I disagree. I play other games sometimes, to tell short stories with my friends, or to explore and learn different ways of running and constructing a game. For my regular game, I'd almost always rather play dnd. Not only am I so familiar with it that I don't need to think about the rules to use them, but it is a game that is very easy to add to.
What I mean by that is, if I want to have mechanics relating to morale and the bonds formed between PCs and their closest NPCs, or with a community, etc, I can just add rules for that to D&D 5e, and D&D 5e absolutely can handle them without any problems. I have used "act now, plan later" mechanics in 5e. Nothing about 5e prevents or even mildly works against doing so.

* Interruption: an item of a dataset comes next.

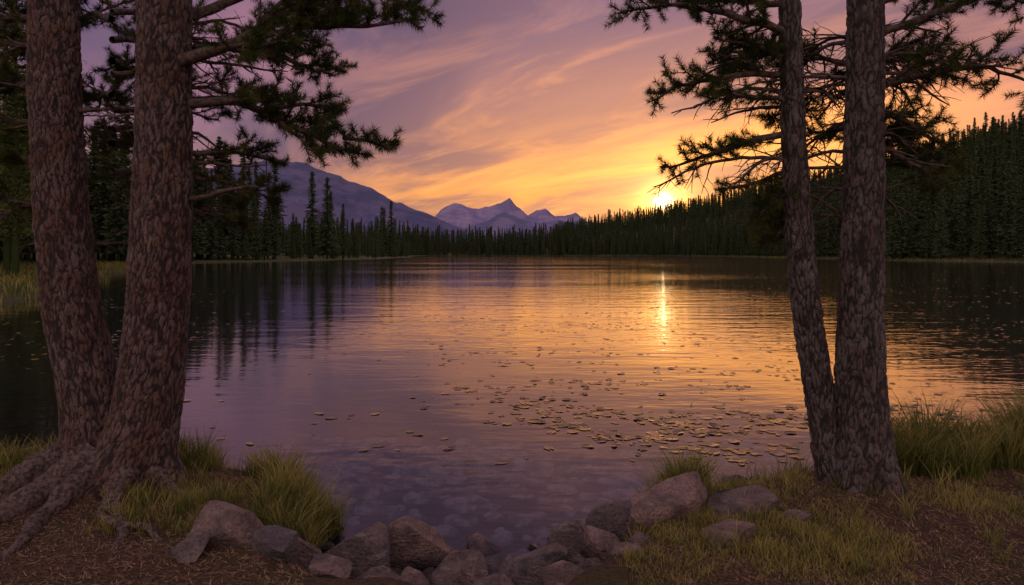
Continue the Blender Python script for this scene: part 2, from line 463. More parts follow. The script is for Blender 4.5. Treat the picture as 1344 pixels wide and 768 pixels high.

What's more, I generally don't want to play a campaign of heists, or a campaign of city building, or a campaign of building a revolution. I want to use those elements within a larger campaign that features those things and more. When my Eberron group did a heist to keep a powerful artifact from being purchased by Emerald Claw terrorists, I stole mechanics and ideas from indie RPGs and from movies and tv shows. If it was a broadcast game, I'd have credited them in the show notes, but I certainly wasn't going to tell my group to remake their characters in Blades in The Dark, expect everyone to learn that system in order to participate in the next story arc, and then go back to DnD when we were done with that job.
So, for me, "you'd be better off playing a game that is made for that" usually rings hollow. What about you?
So your premise is if you want to play a game that mixes a lot of different playstyles, choose the game with the most flexible game with lots of pieces as your base and then add in the other game.
The key would be you want to mix playstyles and not settle on any one approach. I think you might be right in that case though most on here would argue focus on a style because each game is a lot better at what it does specifically. If you must mix and match though then your approach doesn't seem outrageous.
Also I think where you go wrong is assuming people don't want to play a focused game like Blades in the Dark all the time. I think a lot of people do want to do that.